Scaling a software application is a well-understood challenge. But scaling a system that bridges physical hardware with cloud infrastructure introduces a unique set of constraints: power stability, network jitter, and the ever-present risk of "offline" operation.
When we built the IoT Attendance System, the goal wasn't just to record "check-ins." It was to create a robust, enterprise-grade appliance that remains reliable even when the world around it isn't.
The Edge: ESP32 Firmware Architecture
At the heart of the device is an ESP32, a powerful dual-core microcontroller with integrated Wi-Fi. However, "integrated Wi-Fi" doesn't mean "always connected."
I designed the firmware with a State-Machine Architecture to handle connectivity gracefully:
- Phase A (AP Mode): If no Wi-Fi is found, the device becomes a Wi-Fi hotspot with a captive portal, allowing users to configure network settings from their phones.

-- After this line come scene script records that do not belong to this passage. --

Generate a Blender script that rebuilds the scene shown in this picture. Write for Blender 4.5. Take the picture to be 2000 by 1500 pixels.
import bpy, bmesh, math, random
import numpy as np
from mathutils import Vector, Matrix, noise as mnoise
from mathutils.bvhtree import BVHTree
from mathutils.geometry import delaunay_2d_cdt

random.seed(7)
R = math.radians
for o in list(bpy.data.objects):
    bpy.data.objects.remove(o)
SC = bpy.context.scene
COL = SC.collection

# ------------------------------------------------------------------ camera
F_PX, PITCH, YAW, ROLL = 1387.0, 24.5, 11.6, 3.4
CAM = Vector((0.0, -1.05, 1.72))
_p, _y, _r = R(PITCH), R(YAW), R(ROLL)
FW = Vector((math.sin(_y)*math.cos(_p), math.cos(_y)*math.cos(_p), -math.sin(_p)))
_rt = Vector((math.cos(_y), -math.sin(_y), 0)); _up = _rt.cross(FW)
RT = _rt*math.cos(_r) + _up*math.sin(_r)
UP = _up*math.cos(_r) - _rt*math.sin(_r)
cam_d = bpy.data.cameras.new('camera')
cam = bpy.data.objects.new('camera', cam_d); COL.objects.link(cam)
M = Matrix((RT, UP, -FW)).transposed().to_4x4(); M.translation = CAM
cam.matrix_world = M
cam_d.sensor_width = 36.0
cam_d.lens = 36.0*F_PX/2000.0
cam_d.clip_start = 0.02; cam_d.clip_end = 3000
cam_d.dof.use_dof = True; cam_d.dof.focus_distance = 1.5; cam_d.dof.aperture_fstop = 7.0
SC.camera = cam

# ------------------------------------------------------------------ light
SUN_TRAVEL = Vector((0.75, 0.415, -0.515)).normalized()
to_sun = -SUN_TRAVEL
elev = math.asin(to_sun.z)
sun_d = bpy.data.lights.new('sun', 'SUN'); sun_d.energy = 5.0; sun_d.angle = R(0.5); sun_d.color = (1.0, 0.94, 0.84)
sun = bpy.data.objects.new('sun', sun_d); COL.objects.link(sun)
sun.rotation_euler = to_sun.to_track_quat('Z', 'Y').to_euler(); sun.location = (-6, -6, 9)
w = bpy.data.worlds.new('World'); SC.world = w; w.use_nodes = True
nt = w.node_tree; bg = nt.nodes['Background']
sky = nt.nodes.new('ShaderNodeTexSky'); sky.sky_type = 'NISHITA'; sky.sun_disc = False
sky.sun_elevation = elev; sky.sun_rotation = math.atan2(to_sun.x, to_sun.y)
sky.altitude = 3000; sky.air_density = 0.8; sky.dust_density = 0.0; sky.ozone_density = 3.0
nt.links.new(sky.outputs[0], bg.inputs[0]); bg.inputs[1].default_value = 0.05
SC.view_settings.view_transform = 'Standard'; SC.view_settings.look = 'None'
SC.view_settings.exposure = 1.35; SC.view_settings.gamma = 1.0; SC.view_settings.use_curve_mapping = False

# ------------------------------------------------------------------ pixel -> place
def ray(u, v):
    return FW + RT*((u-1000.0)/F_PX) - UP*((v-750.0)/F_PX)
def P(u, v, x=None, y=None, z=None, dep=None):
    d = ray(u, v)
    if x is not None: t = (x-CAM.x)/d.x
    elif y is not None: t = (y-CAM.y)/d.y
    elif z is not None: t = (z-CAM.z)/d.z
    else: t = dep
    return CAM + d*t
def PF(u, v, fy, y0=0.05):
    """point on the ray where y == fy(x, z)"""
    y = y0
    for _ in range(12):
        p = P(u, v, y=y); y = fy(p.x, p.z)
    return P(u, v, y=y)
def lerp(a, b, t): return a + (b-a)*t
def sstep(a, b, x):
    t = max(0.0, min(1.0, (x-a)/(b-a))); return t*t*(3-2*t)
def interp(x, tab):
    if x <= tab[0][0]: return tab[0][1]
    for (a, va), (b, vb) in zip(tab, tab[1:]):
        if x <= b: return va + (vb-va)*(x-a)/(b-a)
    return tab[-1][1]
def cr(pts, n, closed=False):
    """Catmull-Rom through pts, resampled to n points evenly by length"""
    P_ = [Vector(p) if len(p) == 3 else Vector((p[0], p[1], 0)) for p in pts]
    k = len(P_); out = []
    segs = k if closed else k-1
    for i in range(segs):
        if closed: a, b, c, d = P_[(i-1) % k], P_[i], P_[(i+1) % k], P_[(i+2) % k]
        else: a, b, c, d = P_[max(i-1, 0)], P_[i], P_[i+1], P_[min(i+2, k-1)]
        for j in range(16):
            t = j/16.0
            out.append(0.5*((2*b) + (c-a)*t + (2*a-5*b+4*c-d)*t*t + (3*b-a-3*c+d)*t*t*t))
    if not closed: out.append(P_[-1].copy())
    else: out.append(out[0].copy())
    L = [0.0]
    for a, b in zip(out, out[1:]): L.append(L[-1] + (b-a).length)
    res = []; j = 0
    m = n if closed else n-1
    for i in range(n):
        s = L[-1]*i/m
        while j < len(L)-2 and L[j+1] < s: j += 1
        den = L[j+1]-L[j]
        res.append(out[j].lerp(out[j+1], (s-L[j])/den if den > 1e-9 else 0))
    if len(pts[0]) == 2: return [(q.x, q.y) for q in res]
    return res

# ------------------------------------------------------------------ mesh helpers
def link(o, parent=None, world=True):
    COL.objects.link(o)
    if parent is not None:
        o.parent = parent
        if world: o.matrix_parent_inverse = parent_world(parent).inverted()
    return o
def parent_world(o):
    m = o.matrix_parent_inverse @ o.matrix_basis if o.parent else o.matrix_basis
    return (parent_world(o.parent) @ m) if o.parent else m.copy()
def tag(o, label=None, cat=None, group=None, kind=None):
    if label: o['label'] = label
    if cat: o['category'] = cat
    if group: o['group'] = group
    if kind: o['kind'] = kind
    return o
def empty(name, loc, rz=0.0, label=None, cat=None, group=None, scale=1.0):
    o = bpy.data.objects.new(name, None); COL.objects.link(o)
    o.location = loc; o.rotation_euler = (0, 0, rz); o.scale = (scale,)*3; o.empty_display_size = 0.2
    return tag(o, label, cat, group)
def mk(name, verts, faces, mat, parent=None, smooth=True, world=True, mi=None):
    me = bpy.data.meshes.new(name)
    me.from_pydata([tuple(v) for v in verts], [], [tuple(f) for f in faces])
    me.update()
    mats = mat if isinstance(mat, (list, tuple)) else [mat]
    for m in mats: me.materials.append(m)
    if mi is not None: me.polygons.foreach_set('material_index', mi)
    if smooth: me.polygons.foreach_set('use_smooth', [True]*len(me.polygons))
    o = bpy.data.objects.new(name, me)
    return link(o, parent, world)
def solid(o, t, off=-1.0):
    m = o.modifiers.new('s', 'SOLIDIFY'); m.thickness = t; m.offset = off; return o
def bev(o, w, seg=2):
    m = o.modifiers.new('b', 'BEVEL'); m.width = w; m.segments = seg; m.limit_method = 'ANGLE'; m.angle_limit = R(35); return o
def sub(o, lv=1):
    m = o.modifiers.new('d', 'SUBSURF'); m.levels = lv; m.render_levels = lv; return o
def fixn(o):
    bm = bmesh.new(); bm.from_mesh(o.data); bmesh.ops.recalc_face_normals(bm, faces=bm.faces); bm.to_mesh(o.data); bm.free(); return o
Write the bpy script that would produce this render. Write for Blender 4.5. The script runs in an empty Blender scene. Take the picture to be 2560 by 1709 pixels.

- Phase B (Web Setup): Once connected, a secure local web interface handles device registration and admin credentials.
- Normal Operation: The device switches to a low-power polling mode, monitoring RFID and Biometric (Fingerprint) sensors.
Solving the "Offline" Dilemma
In many parts of the world, internet stability is a luxury. If the cloud is unreachable, the attendance system must still work.
We implemented a Local-First Persistence Model:
- SD Card Logging: Every scan is immediately written to a local
scans.logfile on an SD card with a valid NTP timestamp.